>> begin

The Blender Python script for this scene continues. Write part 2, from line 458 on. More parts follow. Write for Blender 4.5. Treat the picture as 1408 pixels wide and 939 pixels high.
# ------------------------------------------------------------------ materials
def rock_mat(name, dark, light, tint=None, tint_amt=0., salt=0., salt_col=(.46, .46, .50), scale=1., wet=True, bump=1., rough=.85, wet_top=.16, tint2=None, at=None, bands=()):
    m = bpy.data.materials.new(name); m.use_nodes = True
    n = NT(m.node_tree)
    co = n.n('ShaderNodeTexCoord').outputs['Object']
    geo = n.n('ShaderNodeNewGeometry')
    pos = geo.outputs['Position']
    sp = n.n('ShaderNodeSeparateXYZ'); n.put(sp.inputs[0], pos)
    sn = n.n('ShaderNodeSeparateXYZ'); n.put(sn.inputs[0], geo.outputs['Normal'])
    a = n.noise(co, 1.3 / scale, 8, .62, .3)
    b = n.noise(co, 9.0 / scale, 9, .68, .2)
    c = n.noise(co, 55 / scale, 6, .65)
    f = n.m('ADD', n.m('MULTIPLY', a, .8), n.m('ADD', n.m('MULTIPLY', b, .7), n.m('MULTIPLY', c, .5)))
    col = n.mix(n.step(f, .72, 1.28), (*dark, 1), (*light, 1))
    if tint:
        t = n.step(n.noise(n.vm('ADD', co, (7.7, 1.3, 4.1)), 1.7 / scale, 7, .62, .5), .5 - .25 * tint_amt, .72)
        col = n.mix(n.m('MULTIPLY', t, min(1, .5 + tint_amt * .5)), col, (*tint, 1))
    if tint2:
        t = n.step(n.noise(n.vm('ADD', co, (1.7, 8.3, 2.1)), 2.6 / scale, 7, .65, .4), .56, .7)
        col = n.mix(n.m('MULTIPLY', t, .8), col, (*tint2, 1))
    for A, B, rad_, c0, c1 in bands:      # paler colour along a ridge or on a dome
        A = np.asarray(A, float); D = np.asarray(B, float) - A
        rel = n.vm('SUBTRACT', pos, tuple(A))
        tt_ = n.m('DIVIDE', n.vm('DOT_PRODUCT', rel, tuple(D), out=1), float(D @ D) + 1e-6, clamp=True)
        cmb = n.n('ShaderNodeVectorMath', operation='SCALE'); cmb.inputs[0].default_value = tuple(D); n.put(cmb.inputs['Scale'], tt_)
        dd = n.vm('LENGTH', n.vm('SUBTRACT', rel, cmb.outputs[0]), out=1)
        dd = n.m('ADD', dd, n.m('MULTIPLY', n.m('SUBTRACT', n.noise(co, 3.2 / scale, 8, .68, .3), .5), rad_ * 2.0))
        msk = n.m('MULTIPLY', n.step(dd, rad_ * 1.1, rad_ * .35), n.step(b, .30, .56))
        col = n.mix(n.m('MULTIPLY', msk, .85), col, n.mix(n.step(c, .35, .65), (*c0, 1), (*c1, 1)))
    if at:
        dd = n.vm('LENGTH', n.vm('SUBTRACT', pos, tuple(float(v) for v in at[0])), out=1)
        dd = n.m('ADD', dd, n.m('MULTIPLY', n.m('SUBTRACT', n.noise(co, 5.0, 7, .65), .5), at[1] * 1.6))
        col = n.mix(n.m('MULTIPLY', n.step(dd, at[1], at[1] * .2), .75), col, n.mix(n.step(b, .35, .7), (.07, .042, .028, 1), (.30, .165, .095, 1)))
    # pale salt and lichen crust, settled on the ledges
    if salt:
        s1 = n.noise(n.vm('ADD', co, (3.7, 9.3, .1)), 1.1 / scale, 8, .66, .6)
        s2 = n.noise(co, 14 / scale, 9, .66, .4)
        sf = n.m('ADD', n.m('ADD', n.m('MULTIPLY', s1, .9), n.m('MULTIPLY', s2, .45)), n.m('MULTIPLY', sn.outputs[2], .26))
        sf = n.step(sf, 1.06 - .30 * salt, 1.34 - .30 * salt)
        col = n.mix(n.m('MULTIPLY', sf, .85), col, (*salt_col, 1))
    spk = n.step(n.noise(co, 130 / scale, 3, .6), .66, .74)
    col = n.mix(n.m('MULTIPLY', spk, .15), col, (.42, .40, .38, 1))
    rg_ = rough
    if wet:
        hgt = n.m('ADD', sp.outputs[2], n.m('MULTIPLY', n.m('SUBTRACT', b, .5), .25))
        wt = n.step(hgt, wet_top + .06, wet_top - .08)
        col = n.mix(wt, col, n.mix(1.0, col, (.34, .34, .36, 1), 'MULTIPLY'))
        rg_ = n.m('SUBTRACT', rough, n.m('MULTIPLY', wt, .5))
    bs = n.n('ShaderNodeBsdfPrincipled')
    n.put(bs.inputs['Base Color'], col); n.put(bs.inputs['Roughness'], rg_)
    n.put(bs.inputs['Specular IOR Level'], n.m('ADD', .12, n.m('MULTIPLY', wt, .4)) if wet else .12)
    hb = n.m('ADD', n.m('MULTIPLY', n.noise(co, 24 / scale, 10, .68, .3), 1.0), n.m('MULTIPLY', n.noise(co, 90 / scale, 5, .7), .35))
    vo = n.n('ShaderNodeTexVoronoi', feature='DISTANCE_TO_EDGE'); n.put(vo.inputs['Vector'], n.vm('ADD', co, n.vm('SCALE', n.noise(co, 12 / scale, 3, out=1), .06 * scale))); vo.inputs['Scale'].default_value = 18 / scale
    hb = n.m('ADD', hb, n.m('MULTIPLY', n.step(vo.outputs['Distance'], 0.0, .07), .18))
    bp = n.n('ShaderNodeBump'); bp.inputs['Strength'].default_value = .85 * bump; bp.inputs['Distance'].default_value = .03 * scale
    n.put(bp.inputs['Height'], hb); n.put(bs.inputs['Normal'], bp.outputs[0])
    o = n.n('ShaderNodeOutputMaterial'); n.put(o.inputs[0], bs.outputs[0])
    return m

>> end

Task
Hand back the material above in full, exactly as written.

Solution
The Blender Python script for this scene continues. Write part 2, from line 458 on. More parts follow. Write for Blender 4.5. Treat the picture as 1408 pixels wide and 939 pixels high.
# ------------------------------------------------------------------ materials
def rock_mat(name, dark, light, tint=None, tint_amt=0., salt=0., salt_col=(.46, .46, .50), scale=1., wet=True, bump=1., rough=.85, wet_top=.16, tint2=None, at=None, bands=()):
    m = bpy.data.materials.new(name); m.use_nodes = True
    n = NT(m.node_tree)
    co = n.n('ShaderNodeTexCoord').outputs['Object']
    geo = n.n('ShaderNodeNewGeometry')
    pos = geo.outputs['Position']
    sp = n.n('ShaderNodeSeparateXYZ'); n.put(sp.inputs[0], pos)
    sn = n.n('ShaderNodeSeparateXYZ'); n.put(sn.inputs[0], geo.outputs['Normal'])
    a = n.noise(co, 1.3 / scale, 8, .62, .3)
    b = n.noise(co, 9.0 / scale, 9, .68, .2)
    c = n.noise(co, 55 / scale, 6, .65)
    f = n.m('ADD', n.m('MULTIPLY', a, .8), n.m('ADD', n.m('MULTIPLY', b, .7), n.m('MULTIPLY', c, .5)))
    col = n.mix(n.step(f, .72, 1.28), (*dark, 1), (*light, 1))
    if tint:
        t = n.step(n.noise(n.vm('ADD', co, (7.7, 1.3, 4.1)), 1.7 / scale, 7, .62, .5), .5 - .25 * tint_amt, .72)
        col = n.mix(n.m('MULTIPLY', t, min(1, .5 + tint_amt * .5)), col, (*tint, 1))
    if tint2:
        t = n.step(n.noise(n.vm('ADD', co, (1.7, 8.3, 2.1)), 2.6 / scale, 7, .65, .4), .56, .7)
        col = n.mix(n.m('MULTIPLY', t, .8), col, (*tint2, 1))
    for A, B, rad_, c0, c1 in bands:      # paler colour along a ridge or on a dome
        A = np.asarray(A, float); D = np.asarray(B, float) - A
        rel = n.vm('SUBTRACT', pos, tuple(A))
        tt_ = n.m('DIVIDE', n.vm('DOT_PRODUCT', rel, tuple(D), out=1), float(D @ D) + 1e-6, clamp=True)
        cmb = n.n('ShaderNodeVectorMath', operation='SCALE'); cmb.inputs[0].default_value = tuple(D); n.put(cmb.inputs['Scale'], tt_)
        dd = n.vm('LENGTH', n.vm('SUBTRACT', rel, cmb.outputs[0]), out=1)
        dd = n.m('ADD', dd, n.m('MULTIPLY', n.m('SUBTRACT', n.noise(co, 3.2 / scale, 8, .68, .3), .5), rad_ * 2.0))
        msk = n.m('MULTIPLY', n.step(dd, rad_ * 1.1, rad_ * .35), n.step(b, .30, .56))
        col = n.mix(n.m('MULTIPLY', msk, .85), col, n.mix(n.step(c, .35, .65), (*c0, 1), (*c1, 1)))
    if at:
        dd = n.vm('LENGTH', n.vm('SUBTRACT', pos, tuple(float(v) for v in at[0])), out=1)
        dd = n.m('ADD', dd, n.m('MULTIPLY', n.m('SUBTRACT', n.noise(co, 5.0, 7, .65), .5), at[1] * 1.6))
        col = n.mix(n.m('MULTIPLY', n.step(dd, at[1], at[1] * .2), .75), col, n.mix(n.step(b, .35, .7), (.07, .042, .028, 1), (.30, .165, .095, 1)))
    # pale salt and lichen crust, settled on the ledges
    if salt:
        s1 = n.noise(n.vm('ADD', co, (3.7, 9.3, .1)), 1.1 / scale, 8, .66, .6)
        s2 = n.noise(co, 14 / scale, 9, .66, .4)
        sf = n.m('ADD', n.m('ADD', n.m('MULTIPLY', s1, .9), n.m('MULTIPLY', s2, .45)), n.m('MULTIPLY', sn.outputs[2], .26))
        sf = n.step(sf, 1.06 - .30 * salt, 1.34 - .30 * salt)
        col = n.mix(n.m('MULTIPLY', sf, .85), col, (*salt_col, 1))
    spk = n.step(n.noise(co, 130 / scale, 3, .6), .66, .74)
    col = n.mix(n.m('MULTIPLY', spk, .15), col, (.42, .40, .38, 1))
    rg_ = rough
    if wet:
        hgt = n.m('ADD', sp.outputs[2], n.m('MULTIPLY', n.m('SUBTRACT', b, .5), .25))
        wt = n.step(hgt, wet_top + .06, wet_top - .08)
        col = n.mix(wt, col, n.mix(1.0, col, (.34, .34, .36, 1), 'MULTIPLY'))
        rg_ = n.m('SUBTRACT', rough, n.m('MULTIPLY', wt, .5))
    bs = n.n('ShaderNodeBsdfPrincipled')
    n.put(bs.inputs['Base Color'], col); n.put(bs.inputs['Roughness'], rg_)
    n.put(bs.inputs['Specular IOR Level'], n.m('ADD', .12, n.m('MULTIPLY', wt, .4)) if wet else .12)
    hb = n.m('ADD', n.m('MULTIPLY', n.noise(co, 24 / scale, 10, .68, .3), 1.0), n.m('MULTIPLY', n.noise(co, 90 / scale, 5, .7), .35))
    vo = n.n('ShaderNodeTexVoronoi', feature='DISTANCE_TO_EDGE'); n.put(vo.inputs['Vector'], n.vm('ADD', co, n.vm('SCALE', n.noise(co, 12 / scale, 3, out=1), .06 * scale))); vo.inputs['Scale'].default_value = 18 / scale
    hb = n.m('ADD', hb, n.m('MULTIPLY', n.step(vo.outputs['Distance'], 0.0, .07), .18))
    bp = n.n('ShaderNodeBump'); bp.inputs['Strength'].default_value = .85 * bump; bp.inputs['Distance'].default_value = .03 * scale
    n.put(bp.inputs['Height'], hb); n.put(bs.inputs['Normal'], bp.outputs[0])
    o = n.n('ShaderNodeOutputMaterial'); n.put(o.inputs[0], bs.outputs[0])
    return m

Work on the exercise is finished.